A Way to Compromise on Rents

Editorial
New York Times, May 13, 1997

Only a month before the expiration of New York City's rent laws, Gov. George Pataki has proposed a reasonable compromise to phase out rent regulations while protecting tenants from drastic rent increases. Under the measure he put on the table yesterday, landlords could raise rents freely only after current tenants or their families move out or die. This idea, known as "vacancy decontrol," would be accompanied by another measure known as "luxury decontrol," raising rents immediately for tenants making $175,000 or more. The Legislature may want to tinker with some features of Mr. Pataki's proposal, but over all it deserves support.

More than two million people in New York City live in apartments with some form of controls or regulations. But the rent laws first imposed during World War II have over the years deprived landlords of a fair return on their apartment buildings and led to vast inequities among tenants. The controls have also discouraged developers from building or renovating apartments, thus contributing to the city's housing shortage.

Recent studies have shown that the landlords hit hardest are not those with poor tenants but those in places like the West Side and Greenwich Village, with middle-class or upper-class tenants who can afford to pay higher rents but cannot be charged more than the maximum allowed. Some well-to-do tenants get protection while others, living in apartments that escape the reach of the laws, do not. The need for change in this inequitable system has been obvious for a long time.

The politics of rent control is always sensitive, but this year it is unfolding in an atmosphere of distrust and personal animosity between Republicans and Democrats in Albany. The State Senate majority leader, Joseph Bruno, a Republican, began with a provocative position, suggesting that if the Democrats did not agree to a drastic overhaul he would let the current rent laws expire on June 15. That scorched-earth approach may have simply been an opening gambit designed to make Mr. Pataki look like a moderate. But it was bound to incense supporters of rent laws. In response, however, Assembly Speaker Sheldon Silver has adopted an equally uncompromising stance. He demands a simple renewal of the status quo and has suggested a willingness to block some of the Governor's pet programs, such as real estate tax relief for upstate and the suburbs, if he does not get his way.

In announcing his own proposal, Mr. Pataki said his objective was to attain a balanced compromise. The landlords have been known all along to be ready to settle for "vacancy decontrol." Mr. Bruno, whose Republicans have received huge amounts of campaign funding from landlord groups, will now likely go along. Much depends on Mr. Silver's flexibility. The Speaker is legitimately concerned that Mr. Pataki's proposal will lead to a surge of landlord harassment of tenants, which happened when an earlier version of vacancy decontrol was approved in 1971, only to be rescinded a few years later. The Legislature can meet that problem by increasing criminal penalties for harassment, as Mr. Pataki proposes. Mr. Silver is also concerned that, under "luxury decontrol," tenants might be required to hand over sensitive financial information to their landlords. Here too there might be an alternative, with information filed to a city agency, where it can be kept secret.
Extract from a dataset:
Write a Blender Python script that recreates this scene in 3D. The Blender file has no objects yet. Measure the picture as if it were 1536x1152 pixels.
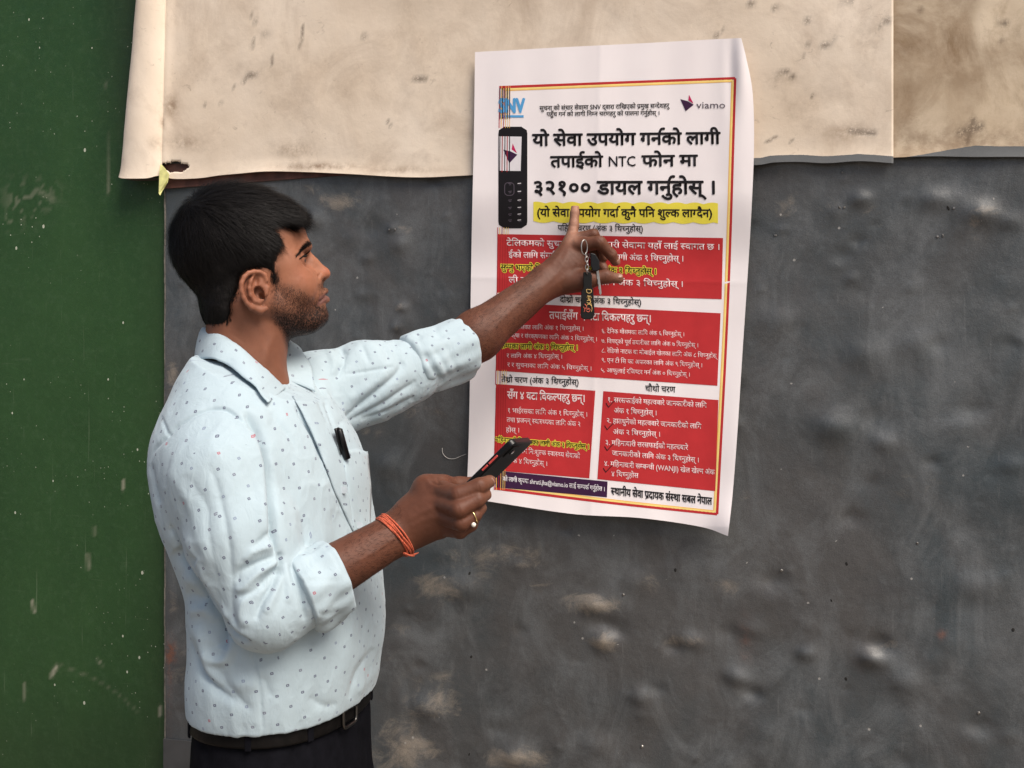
import bpy, math, random
import numpy as np
import openvdb
from mathutils import Vector, Matrix
from mathutils.bvhtree import BVHTree

# ------------------------------------------------------------------ camera
scene = bpy.context.scene
COL = scene.collection
F = 1500.0                      # focal length in photograph pixels
CAMZ = 1.45
cam_data = bpy.data.cameras.new('camera')
cam = bpy.data.objects.new('camera', cam_data)
COL.objects.link(cam)
cam.location = (0, 0, CAMZ)
cam.rotation_euler = (math.radians(90), 0, 0)
cam_data.sensor_width = 36.0
cam_data.lens = 36.0 * F / 1536.0
cam_data.clip_start = 0.05
cam_data.clip_end = 300.0
scene.camera = cam

# ------------------------------------------------------------------ sky, sun, exposure
SUN_ELEV, SUN_AZ = 50.0, 40.0   # degrees; azimuth measured from straight behind the camera towards the right
world = bpy.data.worlds.new('World')
scene.world = world
world.use_nodes = True
wn = world.node_tree.nodes
wl = world.node_tree.links
bg = wn['Background']
sky = wn.new('ShaderNodeTexSky')
sky.sky_type = 'NISHITA'
sky.sun_disc = False
sky.sun_elevation = math.radians(SUN_ELEV)
sky.sun_rotation = math.radians(180.0 - SUN_AZ)
sky.air_density = 1.0
sky.dust_density = 4.0
sky.ozone_density = 1.0
wl.new(sky.outputs[0], bg.inputs[0])
bg.inputs[1].default_value = 0.085
sun_data = bpy.data.lights.new('sun', 'SUN')
sun_data.energy = 2.6
sun_data.angle = math.radians(34)
sun_data.color = (1.0, 0.925, 0.83)
sun = bpy.data.objects.new('sun', sun_data)
COL.objects.link(sun)
_e, _a = math.radians(SUN_ELEV), math.radians(SUN_AZ)
_to = Vector((math.sin(_a) * math.cos(_e), -math.cos(_a) * math.cos(_e), math.sin(_e)))
sun.rotation_euler = _to.to_track_quat('Z', 'Y').to_euler()
sun.location = _to * 8
vs = scene.view_settings
vs.view_transform = 'Standard'
vs.look = 'None'
vs.exposure = 0.70
vs.gamma = 1.0
vs.use_curve_mapping = False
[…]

In political terms, the Speaker appears to view Mr. Pataki's move toward compromise as a sign of weakness. The Democrats are even suggesting that they would be willing to let rent laws expire rather than accept a compromise not to their liking. Their political assumption is that, just as voters blamed the Republicans for shutting down the Federal Government in 1995, they will blame the Republicans for the end of rent laws.

Mr. Silver is playing a dangerous game that could harm both tenants and his own party. He should lead Democratic legislators to accept a phaseout of rent controls as the best and fairest alternative for New York City. Those landlords ready to improve the city's housing stock should be able to ask that tenants who can afford it pay rents determined by the markets, not by the luck or complex rules administered in an arbitrary fashion.